By IANS
London : Britons should try out arranged marriage while women should not expose their bodies too much as part of a two-way Muslim integration process, the Bangladeshi-born head of the Muslim Council of Britain has suggested.
“Everybody can learn from everyone. Some of the Muslim principles can help social cohesion – family, marriage, raising children with boundaries, giving to the poor, not being too greedy,” Muhammad Abdul Bari said in remarks published Saturday.
He said British people could benefit from arranged marriages. “I prefer to call them assisted marriages,” he told the Daily Telegraph in a wide-ranging interview.
“Marriage should not be forced on people but parents can be a catalyst… Young people are emotional, they want idealism. Older people have gone through all sorts of things and become a bit more experienced. A child will always want to eat chocolate but if he does then he will become fat. He needs to be given things that are good for him too.”
And he had other advice that could alarm ordinary, freedom-loving Britons.
“Alcohol is the worst drug long-term,” he said, adding that the government should consider banning drinking in public places, as it has done with smoking.
In a nation with high rates of teenage pregnancy and single motherhood, Bari said he believed Britain would benefit from a little more morality.
“Religion has principles that can help society… Sex before marriage is unacceptable in Islam … On adultery and living together we should try to go back to the religiously informed style of life that helps society.”
In line with Catholic fundamentalist views, he also came out against abortion and gay sex. “By the time a foetus is 12 weeks old our religion says that the child has got a spirit,” he said, adding that homosexuality is “unacceptable from the religious point of view”.
There should be more modesty too, he said: “You shouldn’t be revealing your body so much that it can be tempting to other people.
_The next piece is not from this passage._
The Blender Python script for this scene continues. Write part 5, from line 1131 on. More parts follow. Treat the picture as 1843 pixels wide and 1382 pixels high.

I hope my daughter wouldn’t wear a bikini but I also hope she wouldn’t wear a burqa.”
Bari, who runs guidance courses for parents of all faiths, said: “Children are like plants – if you don’t look after them they will grow wild and weeds can come in.” The same is true of Britain, he says. “There is plenty of freedom in Western society but boundaries are sometimes hard to see.”
But he drew the boundary on stoning: “When our prophet talked about stoning for adultery he said there should be four (witnesses) – in realistic terms that’s impossible. It’s a metaphor for disapproval.”